Carl Zeiss Planar T* 50mm f/1.4 (C/Y)

35mm Prime f/1.4 Discontinued fast-fifty · double-gauss · portrait · wide-open-rendering · zeiss-color · manual-focus

The cheaper sibling has a real claim on this lens, and plenty of people who have shot both make it. The Contax/Yashica Planar 50mm f/1.7 is the value pick: a touch sharper wide open, cleaner in the corners, smaller, and cheaper on the used market. So why does the f/1.4 keep selling? Two reasons. The extra two thirds of a stop changes what you can shoot, and wide open this lens renders in a way the f/1.7 never quite matches. You pay more for softer corners and a more atmospheric look at f/1.4, and the f/1.4 answers back with higher central resolution and more bite once you stop it down.

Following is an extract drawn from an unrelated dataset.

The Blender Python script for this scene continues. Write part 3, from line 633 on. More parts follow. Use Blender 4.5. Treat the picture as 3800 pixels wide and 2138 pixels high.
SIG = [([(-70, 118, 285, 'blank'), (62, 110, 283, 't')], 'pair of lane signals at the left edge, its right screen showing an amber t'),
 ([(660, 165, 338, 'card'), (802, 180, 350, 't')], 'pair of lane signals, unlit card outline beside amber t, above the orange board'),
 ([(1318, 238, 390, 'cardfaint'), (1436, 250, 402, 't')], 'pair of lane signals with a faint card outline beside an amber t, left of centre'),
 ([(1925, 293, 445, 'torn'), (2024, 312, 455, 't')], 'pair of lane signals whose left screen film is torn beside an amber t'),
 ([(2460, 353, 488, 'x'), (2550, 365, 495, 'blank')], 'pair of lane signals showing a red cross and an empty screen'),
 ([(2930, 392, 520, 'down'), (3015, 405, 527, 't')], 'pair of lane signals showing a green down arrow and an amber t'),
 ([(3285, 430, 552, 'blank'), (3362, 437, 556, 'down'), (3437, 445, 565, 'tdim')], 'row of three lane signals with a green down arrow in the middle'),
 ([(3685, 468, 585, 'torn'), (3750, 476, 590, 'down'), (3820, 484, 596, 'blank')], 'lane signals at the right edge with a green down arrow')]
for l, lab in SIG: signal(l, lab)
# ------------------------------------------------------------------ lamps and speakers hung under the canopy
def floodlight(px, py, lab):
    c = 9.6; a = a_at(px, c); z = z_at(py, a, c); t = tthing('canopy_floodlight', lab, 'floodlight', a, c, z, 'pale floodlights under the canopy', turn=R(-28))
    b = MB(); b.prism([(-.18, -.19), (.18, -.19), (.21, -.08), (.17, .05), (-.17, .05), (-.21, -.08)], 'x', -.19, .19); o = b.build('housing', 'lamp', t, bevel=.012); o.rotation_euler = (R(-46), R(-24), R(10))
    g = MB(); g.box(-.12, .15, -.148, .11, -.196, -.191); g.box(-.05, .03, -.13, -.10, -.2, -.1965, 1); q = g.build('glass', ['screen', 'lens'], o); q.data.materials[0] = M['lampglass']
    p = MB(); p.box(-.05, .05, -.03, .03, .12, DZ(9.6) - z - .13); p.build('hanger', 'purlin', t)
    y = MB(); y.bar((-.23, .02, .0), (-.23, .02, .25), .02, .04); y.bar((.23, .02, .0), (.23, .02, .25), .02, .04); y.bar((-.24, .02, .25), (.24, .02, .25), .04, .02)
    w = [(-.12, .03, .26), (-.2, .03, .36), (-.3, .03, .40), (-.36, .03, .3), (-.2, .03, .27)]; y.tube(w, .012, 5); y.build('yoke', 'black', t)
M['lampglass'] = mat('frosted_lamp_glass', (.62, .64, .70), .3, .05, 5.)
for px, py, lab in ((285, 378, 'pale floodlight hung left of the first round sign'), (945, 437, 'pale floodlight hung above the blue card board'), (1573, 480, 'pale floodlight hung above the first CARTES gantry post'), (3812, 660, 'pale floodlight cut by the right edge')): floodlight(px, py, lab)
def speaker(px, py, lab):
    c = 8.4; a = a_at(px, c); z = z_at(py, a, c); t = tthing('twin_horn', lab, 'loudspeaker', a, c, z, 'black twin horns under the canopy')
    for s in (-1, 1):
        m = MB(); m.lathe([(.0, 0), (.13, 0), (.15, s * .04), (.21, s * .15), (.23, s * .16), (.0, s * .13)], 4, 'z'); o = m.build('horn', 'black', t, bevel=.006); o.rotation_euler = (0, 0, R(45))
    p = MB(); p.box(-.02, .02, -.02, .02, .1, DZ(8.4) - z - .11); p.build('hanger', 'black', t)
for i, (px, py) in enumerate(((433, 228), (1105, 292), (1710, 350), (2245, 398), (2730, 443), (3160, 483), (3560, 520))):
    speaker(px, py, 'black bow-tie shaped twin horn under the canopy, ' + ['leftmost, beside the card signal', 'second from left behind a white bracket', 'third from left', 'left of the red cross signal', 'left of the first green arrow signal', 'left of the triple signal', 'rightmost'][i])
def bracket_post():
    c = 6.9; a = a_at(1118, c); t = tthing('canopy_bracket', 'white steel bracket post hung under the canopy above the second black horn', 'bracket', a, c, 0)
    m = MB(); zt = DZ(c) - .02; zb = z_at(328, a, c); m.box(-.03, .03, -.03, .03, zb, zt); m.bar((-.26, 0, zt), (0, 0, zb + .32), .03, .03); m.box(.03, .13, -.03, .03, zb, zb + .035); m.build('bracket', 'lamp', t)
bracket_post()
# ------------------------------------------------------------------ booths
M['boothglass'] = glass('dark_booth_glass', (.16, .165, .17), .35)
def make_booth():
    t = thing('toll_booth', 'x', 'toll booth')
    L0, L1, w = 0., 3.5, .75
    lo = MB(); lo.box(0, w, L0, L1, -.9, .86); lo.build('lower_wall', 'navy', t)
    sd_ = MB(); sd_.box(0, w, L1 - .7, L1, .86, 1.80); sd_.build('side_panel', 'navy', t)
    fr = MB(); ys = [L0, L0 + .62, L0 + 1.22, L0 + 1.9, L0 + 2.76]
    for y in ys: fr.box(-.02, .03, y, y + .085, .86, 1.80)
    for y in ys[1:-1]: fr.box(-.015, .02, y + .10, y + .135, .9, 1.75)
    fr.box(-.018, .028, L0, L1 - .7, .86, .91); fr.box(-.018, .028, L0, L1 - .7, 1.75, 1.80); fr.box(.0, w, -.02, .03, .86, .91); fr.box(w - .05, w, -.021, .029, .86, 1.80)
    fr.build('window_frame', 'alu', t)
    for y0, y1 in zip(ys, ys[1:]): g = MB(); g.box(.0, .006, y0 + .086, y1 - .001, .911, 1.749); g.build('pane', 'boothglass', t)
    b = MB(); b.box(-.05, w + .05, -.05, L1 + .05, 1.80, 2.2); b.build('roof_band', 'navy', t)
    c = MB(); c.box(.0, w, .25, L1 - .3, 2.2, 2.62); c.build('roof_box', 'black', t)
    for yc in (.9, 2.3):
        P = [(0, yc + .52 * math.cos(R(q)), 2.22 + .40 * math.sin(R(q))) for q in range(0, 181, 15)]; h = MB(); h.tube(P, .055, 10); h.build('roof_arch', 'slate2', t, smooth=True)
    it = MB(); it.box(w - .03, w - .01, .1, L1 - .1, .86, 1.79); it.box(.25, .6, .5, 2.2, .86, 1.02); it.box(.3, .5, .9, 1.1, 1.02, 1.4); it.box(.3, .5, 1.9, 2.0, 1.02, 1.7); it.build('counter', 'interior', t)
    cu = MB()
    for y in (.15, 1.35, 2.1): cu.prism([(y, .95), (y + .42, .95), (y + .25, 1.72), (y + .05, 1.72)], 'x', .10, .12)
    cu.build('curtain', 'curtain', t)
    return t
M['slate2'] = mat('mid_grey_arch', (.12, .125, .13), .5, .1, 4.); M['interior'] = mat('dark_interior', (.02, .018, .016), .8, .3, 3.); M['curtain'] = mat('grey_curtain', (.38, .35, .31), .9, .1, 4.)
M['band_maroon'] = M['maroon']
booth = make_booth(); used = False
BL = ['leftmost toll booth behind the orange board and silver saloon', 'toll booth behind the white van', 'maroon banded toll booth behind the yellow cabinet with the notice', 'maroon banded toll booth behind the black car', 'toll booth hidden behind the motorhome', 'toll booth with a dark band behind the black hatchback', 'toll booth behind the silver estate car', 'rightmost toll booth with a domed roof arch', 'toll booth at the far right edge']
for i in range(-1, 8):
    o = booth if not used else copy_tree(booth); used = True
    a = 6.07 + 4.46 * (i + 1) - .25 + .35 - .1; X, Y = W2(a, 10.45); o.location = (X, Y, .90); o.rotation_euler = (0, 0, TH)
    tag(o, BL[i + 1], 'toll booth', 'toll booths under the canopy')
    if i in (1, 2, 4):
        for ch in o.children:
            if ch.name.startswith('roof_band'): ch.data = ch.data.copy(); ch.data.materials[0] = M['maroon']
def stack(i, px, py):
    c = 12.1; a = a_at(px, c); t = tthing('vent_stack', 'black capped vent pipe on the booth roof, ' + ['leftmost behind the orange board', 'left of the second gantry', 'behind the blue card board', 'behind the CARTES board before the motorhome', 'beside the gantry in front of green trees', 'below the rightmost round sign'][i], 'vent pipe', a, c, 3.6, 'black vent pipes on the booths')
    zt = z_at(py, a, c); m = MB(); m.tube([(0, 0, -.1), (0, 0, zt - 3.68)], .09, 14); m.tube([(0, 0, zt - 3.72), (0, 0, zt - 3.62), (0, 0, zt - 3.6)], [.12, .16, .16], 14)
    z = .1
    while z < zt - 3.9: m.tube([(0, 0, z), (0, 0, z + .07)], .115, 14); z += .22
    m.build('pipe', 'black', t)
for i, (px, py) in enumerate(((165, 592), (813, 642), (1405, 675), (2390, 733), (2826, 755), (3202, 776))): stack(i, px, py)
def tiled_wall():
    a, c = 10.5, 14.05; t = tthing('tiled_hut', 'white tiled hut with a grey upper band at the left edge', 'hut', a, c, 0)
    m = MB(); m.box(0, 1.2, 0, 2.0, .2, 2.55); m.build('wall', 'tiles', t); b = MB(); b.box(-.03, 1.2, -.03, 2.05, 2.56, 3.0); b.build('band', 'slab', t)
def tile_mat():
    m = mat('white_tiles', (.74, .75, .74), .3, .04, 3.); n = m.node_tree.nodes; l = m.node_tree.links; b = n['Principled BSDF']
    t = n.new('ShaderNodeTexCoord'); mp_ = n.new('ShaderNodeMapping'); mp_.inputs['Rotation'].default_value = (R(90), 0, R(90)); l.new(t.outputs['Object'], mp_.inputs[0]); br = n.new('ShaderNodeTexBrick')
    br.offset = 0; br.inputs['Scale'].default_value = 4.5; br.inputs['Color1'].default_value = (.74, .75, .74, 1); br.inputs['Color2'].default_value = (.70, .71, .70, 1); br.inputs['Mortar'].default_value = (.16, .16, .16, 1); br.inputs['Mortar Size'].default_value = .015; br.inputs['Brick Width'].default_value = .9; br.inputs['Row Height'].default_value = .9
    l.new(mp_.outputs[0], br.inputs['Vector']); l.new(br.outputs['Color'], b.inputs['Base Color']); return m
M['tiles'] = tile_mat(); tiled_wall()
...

The optics are a double-Gauss derivative, 7 elements in 6 groups. Planar is the name Zeiss has used for this layout since 1896, though the fast f/1.4 version splits the front component into two elements and is no longer truly symmetrical. The C/Y version wears the T* multicoating that holds contrast against backlight better than most fast fifties of its generation. By f/2.8 the center is biting and the midframe is good, but the corners do not fully clean up until f/4 to f/5.6, which only matters for flat-field landscape work. Wide open it is honest about the compromise: a touch of veiling glow, focus that falls off fast into smooth out-of-focus areas, and the slightly nervous bokeh that double-Gauss designs produce when point lights sit just behind the subject. It draws faces with real depth. Foliage backgrounds can get busy.

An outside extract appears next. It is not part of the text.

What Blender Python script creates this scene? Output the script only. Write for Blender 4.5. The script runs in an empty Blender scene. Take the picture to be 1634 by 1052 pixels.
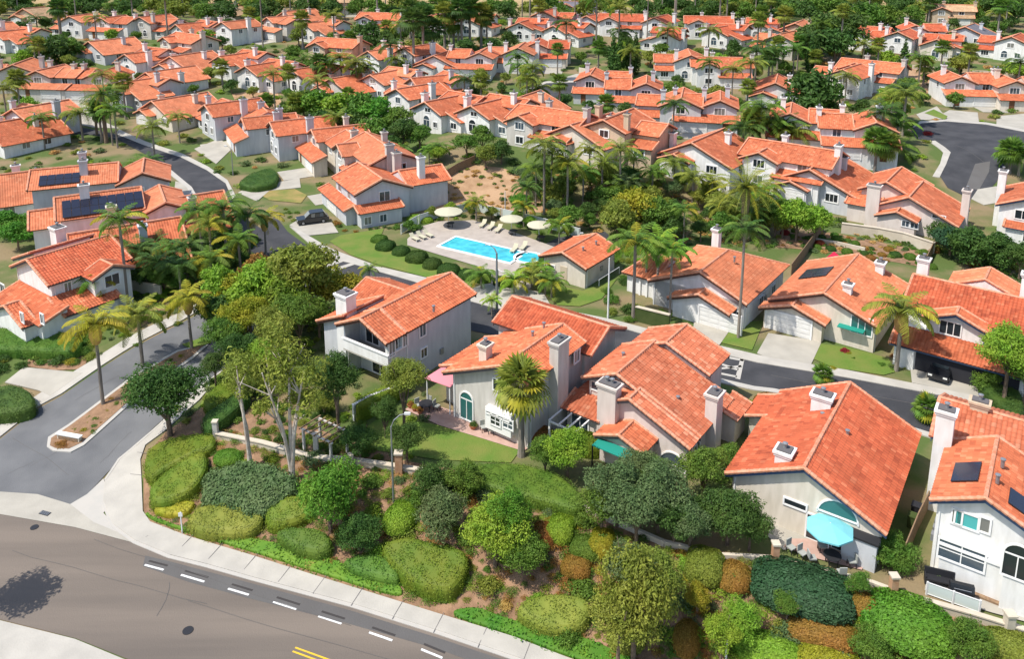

Shoot into a window or a low sun and the T* coating keeps color in the frame where a single-coated lens of the same era would milk over and wash flat. Field curvature is mild. The color leans cool and saturated, with a particular handling of greens and skin tones that color-negative shooters tend to either embrace or correct toward neutral in post.

This was the standard fast normal for the Contax SLR system, so it lived on the cameras of editorial and portrait shooters through the eighties and nineties, anyone who wanted Zeiss glass without the Hasselblad budget. The honest weakness is the corners wide open. They stay soft well past f/2.8, which matters for landscape work and almost never for the portraits and street frames most people buy this lens to make. Today it cross-shops against adapted Canon and Nikon 50mm f/1.4 glass and the modern Zeiss Milvus and Planar ZE/ZF reissues, and it holds value because the C/Y rendering has a following the spec sheet does not fully explain.

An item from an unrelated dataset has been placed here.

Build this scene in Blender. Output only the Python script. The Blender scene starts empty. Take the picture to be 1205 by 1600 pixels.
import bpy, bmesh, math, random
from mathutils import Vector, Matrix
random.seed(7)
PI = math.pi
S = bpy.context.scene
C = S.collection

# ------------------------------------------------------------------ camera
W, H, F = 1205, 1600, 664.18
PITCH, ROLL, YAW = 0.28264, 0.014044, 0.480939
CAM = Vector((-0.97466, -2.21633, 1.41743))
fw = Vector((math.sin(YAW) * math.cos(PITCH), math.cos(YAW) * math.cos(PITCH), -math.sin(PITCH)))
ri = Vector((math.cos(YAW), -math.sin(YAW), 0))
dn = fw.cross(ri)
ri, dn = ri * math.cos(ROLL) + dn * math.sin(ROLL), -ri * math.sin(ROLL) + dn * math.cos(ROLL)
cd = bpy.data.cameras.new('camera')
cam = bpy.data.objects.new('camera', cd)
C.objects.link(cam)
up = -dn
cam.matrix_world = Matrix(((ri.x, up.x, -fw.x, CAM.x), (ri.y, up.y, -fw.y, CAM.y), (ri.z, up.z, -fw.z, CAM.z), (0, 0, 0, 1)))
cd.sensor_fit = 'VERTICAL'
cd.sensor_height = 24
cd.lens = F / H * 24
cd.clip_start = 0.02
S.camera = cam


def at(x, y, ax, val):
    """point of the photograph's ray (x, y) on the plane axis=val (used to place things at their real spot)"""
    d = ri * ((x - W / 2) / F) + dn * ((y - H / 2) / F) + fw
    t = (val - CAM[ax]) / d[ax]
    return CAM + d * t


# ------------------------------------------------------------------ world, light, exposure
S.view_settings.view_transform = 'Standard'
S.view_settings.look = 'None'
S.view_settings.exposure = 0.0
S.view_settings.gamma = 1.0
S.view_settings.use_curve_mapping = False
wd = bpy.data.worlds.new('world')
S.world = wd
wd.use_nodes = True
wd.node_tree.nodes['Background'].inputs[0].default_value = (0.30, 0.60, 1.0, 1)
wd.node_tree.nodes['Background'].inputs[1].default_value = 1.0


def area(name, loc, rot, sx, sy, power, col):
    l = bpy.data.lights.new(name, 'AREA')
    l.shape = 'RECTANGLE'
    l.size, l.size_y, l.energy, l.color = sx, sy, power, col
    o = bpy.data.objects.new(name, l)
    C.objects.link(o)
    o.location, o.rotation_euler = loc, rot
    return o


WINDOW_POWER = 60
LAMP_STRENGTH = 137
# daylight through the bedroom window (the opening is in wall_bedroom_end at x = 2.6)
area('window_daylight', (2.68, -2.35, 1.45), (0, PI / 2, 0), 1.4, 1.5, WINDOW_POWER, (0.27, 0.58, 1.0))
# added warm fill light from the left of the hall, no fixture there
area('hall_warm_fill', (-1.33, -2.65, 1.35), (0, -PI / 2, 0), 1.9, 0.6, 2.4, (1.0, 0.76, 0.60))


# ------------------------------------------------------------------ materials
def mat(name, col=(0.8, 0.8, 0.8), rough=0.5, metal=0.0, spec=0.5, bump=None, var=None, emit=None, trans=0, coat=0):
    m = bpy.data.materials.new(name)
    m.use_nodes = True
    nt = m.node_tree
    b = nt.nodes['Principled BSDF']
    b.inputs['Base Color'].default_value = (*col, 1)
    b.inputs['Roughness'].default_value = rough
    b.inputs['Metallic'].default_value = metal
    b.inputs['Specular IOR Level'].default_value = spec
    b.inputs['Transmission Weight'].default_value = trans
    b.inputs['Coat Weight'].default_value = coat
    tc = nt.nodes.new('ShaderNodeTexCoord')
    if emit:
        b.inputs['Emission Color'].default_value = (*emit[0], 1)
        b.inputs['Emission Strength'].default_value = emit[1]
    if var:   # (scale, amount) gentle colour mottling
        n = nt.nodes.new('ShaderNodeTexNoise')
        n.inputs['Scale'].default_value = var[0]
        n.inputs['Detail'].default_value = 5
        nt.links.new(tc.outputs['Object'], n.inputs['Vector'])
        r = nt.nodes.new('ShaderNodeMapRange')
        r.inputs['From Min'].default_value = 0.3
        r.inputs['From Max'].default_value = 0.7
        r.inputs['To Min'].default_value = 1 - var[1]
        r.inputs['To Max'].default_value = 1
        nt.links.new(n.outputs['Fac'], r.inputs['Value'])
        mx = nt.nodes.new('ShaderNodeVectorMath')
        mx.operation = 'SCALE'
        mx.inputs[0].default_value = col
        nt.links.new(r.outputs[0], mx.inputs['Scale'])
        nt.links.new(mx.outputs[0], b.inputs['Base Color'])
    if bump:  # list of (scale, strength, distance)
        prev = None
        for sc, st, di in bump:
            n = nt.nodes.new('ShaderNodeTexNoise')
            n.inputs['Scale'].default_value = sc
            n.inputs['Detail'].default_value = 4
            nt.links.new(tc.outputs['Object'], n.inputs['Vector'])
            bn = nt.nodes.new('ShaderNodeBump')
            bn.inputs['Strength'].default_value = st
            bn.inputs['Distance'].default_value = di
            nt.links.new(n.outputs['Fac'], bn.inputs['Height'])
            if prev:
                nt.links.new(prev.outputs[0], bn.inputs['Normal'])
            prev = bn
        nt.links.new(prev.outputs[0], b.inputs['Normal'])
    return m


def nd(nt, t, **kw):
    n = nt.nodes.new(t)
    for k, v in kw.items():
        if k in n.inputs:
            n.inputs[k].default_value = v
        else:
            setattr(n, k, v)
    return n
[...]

Practical note: wide open at f/1.4 is exactly where this lens earns its price and exactly where a reflected meter reading gets thrown by the out-of-focus highlights it loves. Take your reading off the subject in Zone Light Meter and place the skin where you want it before you let the background pull the exposure around. The 55mm filter thread takes ND if you need to hold f/1.4 in daylight.

How the app handles this lens

  • Metering: Max aperture f/1.4. Meter wide open in dim light, then the app holds the reading while you stop down to your taking aperture.
  • Shutter: The shutter is in the body (focal plane), so flash sync tops out at the camera's X-sync speed. The app's exposure pairs respect whatever speed you set.
  • Filters: Takes 55mm filters. Dial an ND or polariser factor into the app and the metered exposure shifts to match.